Directions for this task: Repeat the material verbatim. Images are excluded from the copy.

Dataset section:

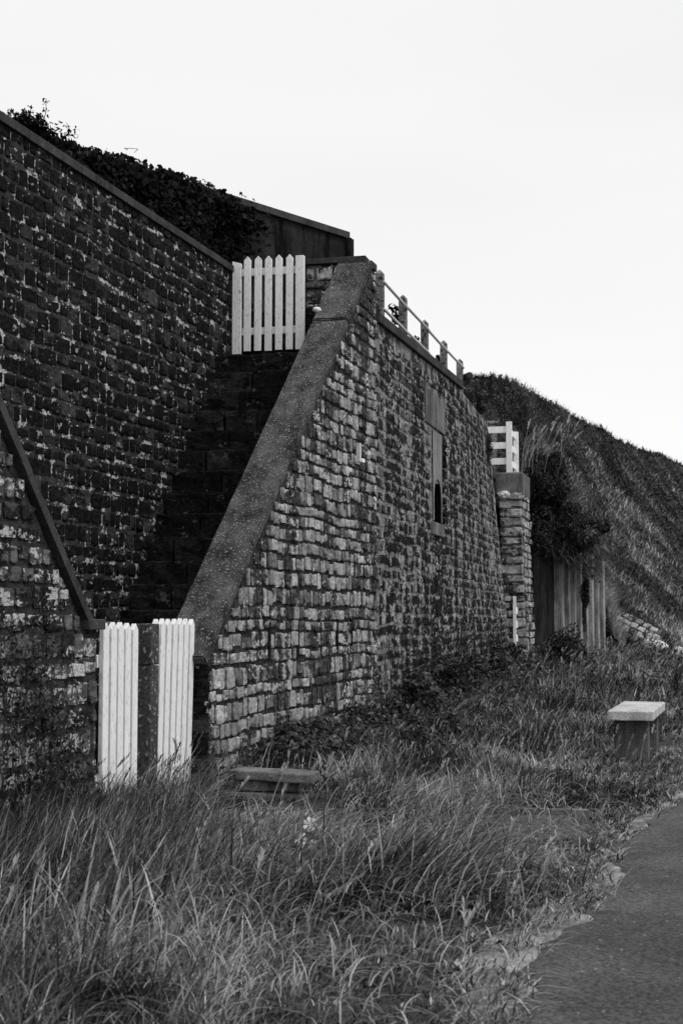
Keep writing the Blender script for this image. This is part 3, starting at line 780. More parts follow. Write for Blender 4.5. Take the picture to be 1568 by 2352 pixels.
# ------------------------------------------------------------------ hill
crest_p = [(1000, 905, 31.5), (1040, 885, 32), (1080, 868, 33), (1130, 867, 36), (1180, 882, 39), (1230, 910, 43), (1300, 947, 48), (1380, 987, 54), (1430, 1017, 58), (1480, 1038, 63), (1520, 1047, 68), (1568, 1072, 74), (1700, 1135, 86), (1900, 1230, 110)]
crest = [at(*c) for c in crest_p]
toe = [Vector(t) for t in [(2.2, 30.4, 4.4), (2.9, 30.6, 4.2), (3.7, 31.0, 3.6), (4.4, 32.0, 3.1), (5.0, 33.1, 3.0), (5.7, 34.4, 2.9), (6.4, 35.6, 2.7), (7.0, 36.6, .8), (8.2, 38.5, .6), (10, 42, .8), (12.2, 47, .95), (15.5, 55, .9), (21, 68, .7), (34, 90, .6)]]
def hill_pt(s, t):
    n = len(crest) - 1; i = min(int(s * n), n - 1); f = s * n - i
    c = crest[i].lerp(crest[i + 1], f); q = toe[i].lerp(toe[i + 1], f)
    p = q.lerp(c, t)
    p.z = q.z + (c.z - q.z) * (t ** 1.15 * .96 + .04 * math.sin(t * math.pi * .5)) if t <= 1 else p.z
    amp = math.sin(min(1, t) * math.pi) * .9
    v = mnoise.fractal(Vector((p.x * .22 + p.y * .1, p.y * .12, 1)), 1.0, 2.0, 4)
    gull = abs(mnoise.noise(Vector((s * 16 + t * 3.5, t * 3.2, 4)))) * .9
    p.z += (v * .8 + gull * .7 - .3) * amp + .12 * mnoise.noise(p * 1.5) * (1 if t < 1 else .6)
    return p
V = []; Fi = []; NS, NTt = 200, 60
for j in range(NTt + 9):
    for i in range(NS + 1):
        if j <= NTt: p = hill_pt(i / NS, j / NTt)
        else:
            p = hill_pt(i / NS, 1.0); q = j - NTt; p = p + Vector((-1.6 * q, 1.2 * q, -.10 * q * q))
        V.append(tuple(p))
for j in range(NTt + 8):
    for i in range(NS):
        k = j * (NS + 1) + i; Fi += [k, k + 1, k + NS + 2, k + NS + 1]
tag(obj('hill', np_mesh('hill', np.array(V), np.array(Fi), np.full(len(Fi) // 4, 4), smooth=True), M_hill), kind='structure')

# ------------------------------------------------------------------ plant builders
def blades(name, base, height, lean, bend, width, tone, mat, seg=4, droop=.3, parent=None):
    """ribbons: base (n,3), lean = heading angle, bend 0..1"""
    n = len(base); t = np.linspace(0, 1, seg + 1)
    ld = np.stack([np.cos(lean), np.sin(lean), np.zeros(n)], 1)
    face = lean + np.pi / 2 + rng.uniform(-.9, .9, n)
    sd_ = np.stack([np.cos(face), np.sin(face), np.zeros(n)], 1)
    P = base[:, None, :] + ld[:, None, :] * (height * bend)[:, None, None] * (t ** 1.7)[None, :, None]
    up = height[:, None] * (t[None, :] * np.sqrt(np.clip(1 - (bend[:, None] * .75) ** 2, .1, 1)) - droop * bend[:, None] * t[None, :] ** 3)
    P[:, :, 2] += up
    wd = width[:, None] * (np.clip(1 - t, 0, 1) ** .6)[None, :] * (.75 + .5 * np.sin(np.pi * t))[None, :]
    L = P - sd_[:, None, :] * wd[:, :, None] * .5; Rr = P + sd_[:, None, :] * wd[:, :, None] * .5
    Vv = np.concatenate([L[:, :-1], Rr[:, :-1], P[:, -1:]], axis=1)   # seg + seg + 1
    m = 2 * seg + 1; off = (np.arange(n) * m)[:, None]
    q = []
    for k in range(seg - 1): q.append(np.stack([off[:, 0] + k, off[:, 0] + seg + k, off[:, 0] + seg + k + 1, off[:, 0] + k + 1], 1))
    quads = np.stack(q, 1).reshape(-1, 4); tris = np.stack([off[:, 0] + seg - 1, off[:, 0] + 2 * seg - 1, off[:, 0] + 2 * seg], 1)
    idx = np.concatenate([quads.ravel(), tris.ravel()]); lt = np.concatenate([np.full(len(quads), 4), np.full(len(tris), 3)])
    me = np_mesh(name, Vv.reshape(-1, 3), idx, lt, np.repeat(tone, m), smooth=True)
    o = obj(name, me, mat, parent); return o

def leaves(name, c, nrm, size, tone, mat, parent=None, shape='ivy', spread=.6):
    n = len(c)
    if shape == 'ivy': S = np.array([(0, -.45, 0), (.42, -.25, -.05), (.5, .05, -.12), (.22, .12, 0), (0, .6, -.08), (-.22, .12, 0), (-.5, .05, -.12), (-.42, -.25, -.05), (0, 0, .08)])
    else: S = np.array([(0, -.5, 0), (.16, -.25, .02), (.24, .05, 0), (.12, .35, -.05), (0, .6, -.12), (-.12, .35, -.05), (-.24, .05, 0), (-.16, -.25, .02), (0, 0, -.06)])
    nn_ = nrm + rng.normal(0, spread, (n, 3)); nn_ /= np.linalg.norm(nn_, axis=1)[:, None] + 1e-9
    a = rng.normal(0, 1, (n, 3)) + np.array([0, 0, -.8]); a -= nn_ * (a * nn_).sum(1)[:, None]; a /= np.linalg.norm(a, axis=1)[:, None] + 1e-9
    b = np.cross(a, nn_)
    Vv = c[:, None, :] + size[:, None, None] * (S[None, :, 0, None] * b[:, None, :] + S[None, :, 1, None] * a[:, None, :] + S[None, :, 2, None] * nn_[:, None, :])
    off = (np.arange(n) * 9)[:, None]
    tr = np.concatenate([np.stack([off[:, 0] + 8, off[:, 0] + k, off[:, 0] + (k + 1) % 8], 1) for k in range(8)], 0) if False else None
    q = np.concatenate([np.stack([off[:, 0] + 8, off[:, 0] + k, off[:, 0] + k + 1, off[:, 0] + (k + 2) % 8], 1) for k in (0, 2, 4, 6)], 0)
    me = np_mesh(name, Vv.reshape(-1, 3), q.ravel(), np.full(len(q), 4), np.repeat(tone, 9), smooth=False)
    return obj(name, me, mat, parent)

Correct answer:
Keep writing the Blender script for this image. This is part 3, starting at line 780. More parts follow. Write for Blender 4.5. Take the picture to be 1568 by 2352 pixels.
# ------------------------------------------------------------------ hill
crest_p = [(1000, 905, 31.5), (1040, 885, 32), (1080, 868, 33), (1130, 867, 36), (1180, 882, 39), (1230, 910, 43), (1300, 947, 48), (1380, 987, 54), (1430, 1017, 58), (1480, 1038, 63), (1520, 1047, 68), (1568, 1072, 74), (1700, 1135, 86), (1900, 1230, 110)]
crest = [at(*c) for c in crest_p]
toe = [Vector(t) for t in [(2.2, 30.4, 4.4), (2.9, 30.6, 4.2), (3.7, 31.0, 3.6), (4.4, 32.0, 3.1), (5.0, 33.1, 3.0), (5.7, 34.4, 2.9), (6.4, 35.6, 2.7), (7.0, 36.6, .8), (8.2, 38.5, .6), (10, 42, .8), (12.2, 47, .95), (15.5, 55, .9), (21, 68, .7), (34, 90, .6)]]
def hill_pt(s, t):
    n = len(crest) - 1; i = min(int(s * n), n - 1); f = s * n - i
    c = crest[i].lerp(crest[i + 1], f); q = toe[i].lerp(toe[i + 1], f)
    p = q.lerp(c, t)
    p.z = q.z + (c.z - q.z) * (t ** 1.15 * .96 + .04 * math.sin(t * math.pi * .5)) if t <= 1 else p.z
    amp = math.sin(min(1, t) * math.pi) * .9
    v = mnoise.fractal(Vector((p.x * .22 + p.y * .1, p.y * .12, 1)), 1.0, 2.0, 4)
    gull = abs(mnoise.noise(Vector((s * 16 + t * 3.5, t * 3.2, 4)))) * .9
    p.z += (v * .8 + gull * .7 - .3) * amp + .12 * mnoise.noise(p * 1.5) * (1 if t < 1 else .6)
    return p
V = []; Fi = []; NS, NTt = 200, 60
for j in range(NTt + 9):
    for i in range(NS + 1):
        if j <= NTt: p = hill_pt(i / NS, j / NTt)
        else:
            p = hill_pt(i / NS, 1.0); q = j - NTt; p = p + Vector((-1.6 * q, 1.2 * q, -.10 * q * q))
        V.append(tuple(p))
for j in range(NTt + 8):
    for i in range(NS):
        k = j * (NS + 1) + i; Fi += [k, k + 1, k + NS + 2, k + NS + 1]
tag(obj('hill', np_mesh('hill', np.array(V), np.array(Fi), np.full(len(Fi) // 4, 4), smooth=True), M_hill), kind='structure')

# ------------------------------------------------------------------ plant builders
def blades(name, base, height, lean, bend, width, tone, mat, seg=4, droop=.3, parent=None):
    """ribbons: base (n,3), lean = heading angle, bend 0..1"""
    n = len(base); t = np.linspace(0, 1, seg + 1)
    ld = np.stack([np.cos(lean), np.sin(lean), np.zeros(n)], 1)
    face = lean + np.pi / 2 + rng.uniform(-.9, .9, n)
    sd_ = np.stack([np.cos(face), np.sin(face), np.zeros(n)], 1)
    P = base[:, None, :] + ld[:, None, :] * (height * bend)[:, None, None] * (t ** 1.7)[None, :, None]
    up = height[:, None] * (t[None, :] * np.sqrt(np.clip(1 - (bend[:, None] * .75) ** 2, .1, 1)) - droop * bend[:, None] * t[None, :] ** 3)
    P[:, :, 2] += up
    wd = width[:, None] * (np.clip(1 - t, 0, 1) ** .6)[None, :] * (.75 + .5 * np.sin(np.pi * t))[None, :]
    L = P - sd_[:, None, :] * wd[:, :, None] * .5; Rr = P + sd_[:, None, :] * wd[:, :, None] * .5
    Vv = np.concatenate([L[:, :-1], Rr[:, :-1], P[:, -1:]], axis=1)   # seg + seg + 1
    m = 2 * seg + 1; off = (np.arange(n) * m)[:, None]
    q = []
    for k in range(seg - 1): q.append(np.stack([off[:, 0] + k, off[:, 0] + seg + k, off[:, 0] + seg + k + 1, off[:, 0] + k + 1], 1))
    quads = np.stack(q, 1).reshape(-1, 4); tris = np.stack([off[:, 0] + seg - 1, off[:, 0] + 2 * seg - 1, off[:, 0] + 2 * seg], 1)
    idx = np.concatenate([quads.ravel(), tris.ravel()]); lt = np.concatenate([np.full(len(quads), 4), np.full(len(tris), 3)])
    me = np_mesh(name, Vv.reshape(-1, 3), idx, lt, np.repeat(tone, m), smooth=True)
    o = obj(name, me, mat, parent); return o

def leaves(name, c, nrm, size, tone, mat, parent=None, shape='ivy', spread=.6):
    n = len(c)
    if shape == 'ivy': S = np.array([(0, -.45, 0), (.42, -.25, -.05), (.5, .05, -.12), (.22, .12, 0), (0, .6, -.08), (-.22, .12, 0), (-.5, .05, -.12), (-.42, -.25, -.05), (0, 0, .08)])
    else: S = np.array([(0, -.5, 0), (.16, -.25, .02), (.24, .05, 0), (.12, .35, -.05), (0, .6, -.12), (-.12, .35, -.05), (-.24, .05, 0), (-.16, -.25, .02), (0, 0, -.06)])
    nn_ = nrm + rng.normal(0, spread, (n, 3)); nn_ /= np.linalg.norm(nn_, axis=1)[:, None] + 1e-9
    a = rng.normal(0, 1, (n, 3)) + np.array([0, 0, -.8]); a -= nn_ * (a * nn_).sum(1)[:, None]; a /= np.linalg.norm(a, axis=1)[:, None] + 1e-9
    b = np.cross(a, nn_)
    Vv = c[:, None, :] + size[:, None, None] * (S[None, :, 0, None] * b[:, None, :] + S[None, :, 1, None] * a[:, None, :] + S[None, :, 2, None] * nn_[:, None, :])
    off = (np.arange(n) * 9)[:, None]
    tr = np.concatenate([np.stack([off[:, 0] + 8, off[:, 0] + k, off[:, 0] + (k + 1) % 8], 1) for k in range(8)], 0) if False else None
    q = np.concatenate([np.stack([off[:, 0] + 8, off[:, 0] + k, off[:, 0] + k + 1, off[:, 0] + (k + 2) % 8], 1) for k in (0, 2, 4, 6)], 0)
    me = np_mesh(name, Vv.reshape(-1, 3), q.ravel(), np.full(len(q), 4), np.repeat(tone, 9), smooth=False)
    return obj(name, me, mat, parent)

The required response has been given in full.